(Records from a dataset)
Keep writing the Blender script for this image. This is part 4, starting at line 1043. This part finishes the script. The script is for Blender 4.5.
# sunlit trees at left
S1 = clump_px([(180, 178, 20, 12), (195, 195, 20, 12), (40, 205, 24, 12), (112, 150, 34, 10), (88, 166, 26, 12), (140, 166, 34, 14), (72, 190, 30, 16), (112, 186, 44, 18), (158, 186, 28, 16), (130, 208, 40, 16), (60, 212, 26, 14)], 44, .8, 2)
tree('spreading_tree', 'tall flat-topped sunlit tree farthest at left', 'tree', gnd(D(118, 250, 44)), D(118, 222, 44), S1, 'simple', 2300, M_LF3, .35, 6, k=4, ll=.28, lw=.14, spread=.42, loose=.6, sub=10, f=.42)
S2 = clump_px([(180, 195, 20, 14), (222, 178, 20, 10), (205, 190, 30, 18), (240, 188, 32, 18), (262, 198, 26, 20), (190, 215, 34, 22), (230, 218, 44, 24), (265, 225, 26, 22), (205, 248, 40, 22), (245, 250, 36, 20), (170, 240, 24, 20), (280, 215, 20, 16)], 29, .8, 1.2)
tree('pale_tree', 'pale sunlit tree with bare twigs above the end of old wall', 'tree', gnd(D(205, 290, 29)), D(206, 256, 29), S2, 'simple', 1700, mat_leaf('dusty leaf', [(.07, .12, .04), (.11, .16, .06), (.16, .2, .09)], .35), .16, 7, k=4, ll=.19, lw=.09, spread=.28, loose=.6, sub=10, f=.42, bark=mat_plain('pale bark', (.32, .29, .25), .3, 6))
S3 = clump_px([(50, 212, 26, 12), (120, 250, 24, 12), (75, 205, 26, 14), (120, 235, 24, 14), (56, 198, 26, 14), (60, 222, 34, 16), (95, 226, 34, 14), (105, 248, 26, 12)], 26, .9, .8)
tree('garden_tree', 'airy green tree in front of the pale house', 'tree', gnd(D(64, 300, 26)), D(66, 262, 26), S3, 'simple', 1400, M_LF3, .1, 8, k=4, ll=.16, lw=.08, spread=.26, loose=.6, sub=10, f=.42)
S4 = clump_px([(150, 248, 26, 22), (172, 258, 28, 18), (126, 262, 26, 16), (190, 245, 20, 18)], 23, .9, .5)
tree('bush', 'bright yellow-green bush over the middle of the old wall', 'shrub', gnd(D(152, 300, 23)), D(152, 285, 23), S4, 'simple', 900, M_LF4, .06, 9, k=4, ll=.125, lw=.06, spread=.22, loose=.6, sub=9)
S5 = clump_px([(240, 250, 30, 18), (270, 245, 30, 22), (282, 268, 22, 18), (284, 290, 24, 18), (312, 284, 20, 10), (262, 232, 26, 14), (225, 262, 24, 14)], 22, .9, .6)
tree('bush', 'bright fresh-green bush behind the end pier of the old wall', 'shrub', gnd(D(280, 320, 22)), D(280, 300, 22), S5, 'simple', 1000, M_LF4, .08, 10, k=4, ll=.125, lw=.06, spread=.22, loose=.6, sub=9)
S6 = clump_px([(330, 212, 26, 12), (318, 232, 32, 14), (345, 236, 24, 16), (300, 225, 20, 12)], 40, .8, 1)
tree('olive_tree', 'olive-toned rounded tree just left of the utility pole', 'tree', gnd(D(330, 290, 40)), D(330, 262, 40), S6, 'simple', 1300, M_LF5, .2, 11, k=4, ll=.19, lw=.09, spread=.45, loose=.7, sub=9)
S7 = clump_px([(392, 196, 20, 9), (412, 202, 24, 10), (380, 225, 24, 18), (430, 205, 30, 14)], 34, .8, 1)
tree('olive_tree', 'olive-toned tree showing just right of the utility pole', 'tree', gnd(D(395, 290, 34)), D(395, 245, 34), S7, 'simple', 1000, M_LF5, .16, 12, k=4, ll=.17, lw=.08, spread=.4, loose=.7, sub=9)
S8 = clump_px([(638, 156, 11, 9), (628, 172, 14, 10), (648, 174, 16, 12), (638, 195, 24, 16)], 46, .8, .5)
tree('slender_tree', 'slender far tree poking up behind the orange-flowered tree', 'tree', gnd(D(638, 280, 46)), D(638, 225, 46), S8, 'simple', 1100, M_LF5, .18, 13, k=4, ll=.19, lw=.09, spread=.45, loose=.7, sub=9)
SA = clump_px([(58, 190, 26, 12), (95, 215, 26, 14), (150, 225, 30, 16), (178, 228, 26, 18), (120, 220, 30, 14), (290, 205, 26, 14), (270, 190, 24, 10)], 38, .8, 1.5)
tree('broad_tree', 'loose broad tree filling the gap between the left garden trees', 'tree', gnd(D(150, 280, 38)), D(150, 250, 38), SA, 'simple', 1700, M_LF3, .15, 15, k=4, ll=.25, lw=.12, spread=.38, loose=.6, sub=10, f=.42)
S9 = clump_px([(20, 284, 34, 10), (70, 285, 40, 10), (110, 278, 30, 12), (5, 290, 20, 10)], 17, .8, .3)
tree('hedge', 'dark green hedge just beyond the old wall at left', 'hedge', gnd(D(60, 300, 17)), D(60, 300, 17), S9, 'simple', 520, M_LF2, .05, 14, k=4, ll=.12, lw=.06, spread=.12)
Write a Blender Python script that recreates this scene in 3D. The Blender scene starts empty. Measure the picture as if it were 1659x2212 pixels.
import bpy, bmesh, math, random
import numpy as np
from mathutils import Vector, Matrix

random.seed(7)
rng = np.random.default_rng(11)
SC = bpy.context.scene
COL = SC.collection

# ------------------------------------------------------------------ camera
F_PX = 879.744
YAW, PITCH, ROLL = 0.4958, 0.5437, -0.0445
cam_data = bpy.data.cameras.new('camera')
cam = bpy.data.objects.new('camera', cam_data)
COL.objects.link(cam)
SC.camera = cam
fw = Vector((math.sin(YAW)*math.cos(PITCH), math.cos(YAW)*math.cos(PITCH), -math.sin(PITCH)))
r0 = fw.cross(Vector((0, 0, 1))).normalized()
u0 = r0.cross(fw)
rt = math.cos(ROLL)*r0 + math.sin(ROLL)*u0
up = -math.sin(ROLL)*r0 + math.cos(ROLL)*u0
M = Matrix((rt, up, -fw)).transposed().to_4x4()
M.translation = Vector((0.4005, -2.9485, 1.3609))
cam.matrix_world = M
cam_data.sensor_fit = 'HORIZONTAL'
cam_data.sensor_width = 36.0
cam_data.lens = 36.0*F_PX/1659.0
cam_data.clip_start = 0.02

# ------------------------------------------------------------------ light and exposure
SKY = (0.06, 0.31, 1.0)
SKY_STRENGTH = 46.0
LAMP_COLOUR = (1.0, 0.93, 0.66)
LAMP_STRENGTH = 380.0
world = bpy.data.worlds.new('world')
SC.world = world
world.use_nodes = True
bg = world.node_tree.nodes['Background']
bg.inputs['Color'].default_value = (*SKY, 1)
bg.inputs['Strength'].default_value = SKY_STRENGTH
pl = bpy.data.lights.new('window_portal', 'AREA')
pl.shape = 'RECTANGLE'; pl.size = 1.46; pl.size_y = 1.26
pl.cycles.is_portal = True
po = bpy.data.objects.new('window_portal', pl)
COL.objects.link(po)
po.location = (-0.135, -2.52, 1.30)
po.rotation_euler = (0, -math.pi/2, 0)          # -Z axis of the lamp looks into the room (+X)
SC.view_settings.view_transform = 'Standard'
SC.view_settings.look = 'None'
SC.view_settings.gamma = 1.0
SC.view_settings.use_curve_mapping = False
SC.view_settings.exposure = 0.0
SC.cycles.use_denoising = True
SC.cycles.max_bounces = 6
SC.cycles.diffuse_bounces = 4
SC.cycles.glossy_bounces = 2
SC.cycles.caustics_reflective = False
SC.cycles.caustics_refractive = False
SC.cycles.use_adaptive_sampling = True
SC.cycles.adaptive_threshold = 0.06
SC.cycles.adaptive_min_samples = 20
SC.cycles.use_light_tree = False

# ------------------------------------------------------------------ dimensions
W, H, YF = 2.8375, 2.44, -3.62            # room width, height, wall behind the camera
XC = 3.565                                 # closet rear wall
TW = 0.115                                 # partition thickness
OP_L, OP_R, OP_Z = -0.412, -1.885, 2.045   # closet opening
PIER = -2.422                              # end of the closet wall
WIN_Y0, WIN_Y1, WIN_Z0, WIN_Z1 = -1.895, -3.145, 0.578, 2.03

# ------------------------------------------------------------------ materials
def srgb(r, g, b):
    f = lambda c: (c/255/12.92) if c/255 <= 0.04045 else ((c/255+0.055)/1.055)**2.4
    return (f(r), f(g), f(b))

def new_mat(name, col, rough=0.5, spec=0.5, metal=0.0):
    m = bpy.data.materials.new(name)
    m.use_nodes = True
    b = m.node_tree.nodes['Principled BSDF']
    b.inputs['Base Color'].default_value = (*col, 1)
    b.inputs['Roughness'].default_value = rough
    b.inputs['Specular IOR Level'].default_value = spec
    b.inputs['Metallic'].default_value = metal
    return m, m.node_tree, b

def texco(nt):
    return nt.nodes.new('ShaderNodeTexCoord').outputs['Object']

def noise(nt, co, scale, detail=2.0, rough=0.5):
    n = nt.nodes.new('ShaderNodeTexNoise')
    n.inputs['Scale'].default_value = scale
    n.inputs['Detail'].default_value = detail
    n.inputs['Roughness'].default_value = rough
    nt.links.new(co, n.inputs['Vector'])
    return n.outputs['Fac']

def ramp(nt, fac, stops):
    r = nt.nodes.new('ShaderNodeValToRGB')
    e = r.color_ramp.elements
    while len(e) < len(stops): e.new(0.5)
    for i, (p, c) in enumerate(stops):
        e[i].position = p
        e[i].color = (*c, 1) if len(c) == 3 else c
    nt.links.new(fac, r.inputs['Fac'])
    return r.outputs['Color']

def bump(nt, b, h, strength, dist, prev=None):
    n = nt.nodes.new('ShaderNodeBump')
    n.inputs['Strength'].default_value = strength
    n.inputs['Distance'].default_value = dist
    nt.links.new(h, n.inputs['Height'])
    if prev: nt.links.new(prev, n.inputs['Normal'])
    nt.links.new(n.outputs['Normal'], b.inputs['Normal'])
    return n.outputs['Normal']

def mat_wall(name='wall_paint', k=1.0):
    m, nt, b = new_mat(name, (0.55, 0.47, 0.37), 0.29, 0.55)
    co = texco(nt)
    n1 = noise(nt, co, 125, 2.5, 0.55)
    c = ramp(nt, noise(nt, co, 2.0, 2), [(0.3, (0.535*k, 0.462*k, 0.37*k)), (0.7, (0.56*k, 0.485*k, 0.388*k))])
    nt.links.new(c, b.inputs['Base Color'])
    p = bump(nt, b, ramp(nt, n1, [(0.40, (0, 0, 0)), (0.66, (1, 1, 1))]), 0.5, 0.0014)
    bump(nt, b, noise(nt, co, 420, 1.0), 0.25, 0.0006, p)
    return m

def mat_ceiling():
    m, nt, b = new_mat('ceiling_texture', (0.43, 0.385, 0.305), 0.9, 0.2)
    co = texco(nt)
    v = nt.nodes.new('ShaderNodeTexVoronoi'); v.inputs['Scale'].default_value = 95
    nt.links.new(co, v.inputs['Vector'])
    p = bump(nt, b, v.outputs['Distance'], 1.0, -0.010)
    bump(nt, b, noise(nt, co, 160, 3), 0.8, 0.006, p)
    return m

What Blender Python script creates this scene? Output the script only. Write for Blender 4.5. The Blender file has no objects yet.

→ Problem details: Exact repetition is required for the lines from the one that contains "m, nt, b = new_mat(name, (0.55, 0.47, 0.37), 0.29, 0.55)" through the final line; leave out everything else.

→ Finished task:
    m, nt, b = new_mat(name, (0.55, 0.47, 0.37), 0.29, 0.55)
    co = texco(nt)
    n1 = noise(nt, co, 125, 2.5, 0.55)
    c = ramp(nt, noise(nt, co, 2.0, 2), [(0.3, (0.535*k, 0.462*k, 0.37*k)), (0.7, (0.56*k, 0.485*k, 0.388*k))])
    nt.links.new(c, b.inputs['Base Color'])
    p = bump(nt, b, ramp(nt, n1, [(0.40, (0, 0, 0)), (0.66, (1, 1, 1))]), 0.5, 0.0014)
    bump(nt, b, noise(nt, co, 420, 1.0), 0.25, 0.0006, p)
    return m

def mat_ceiling():
    m, nt, b = new_mat('ceiling_texture', (0.43, 0.385, 0.305), 0.9, 0.2)
    co = texco(nt)
    v = nt.nodes.new('ShaderNodeTexVoronoi'); v.inputs['Scale'].default_value = 95
    nt.links.new(co, v.inputs['Vector'])
    p = bump(nt, b, v.outputs['Distance'], 1.0, -0.010)
    bump(nt, b, noise(nt, co, 160, 3), 0.8, 0.006, p)
    return m

What Blender Python script creates this scene? Output the script only. Write for Blender 4.5. The Blender file has no objects yet.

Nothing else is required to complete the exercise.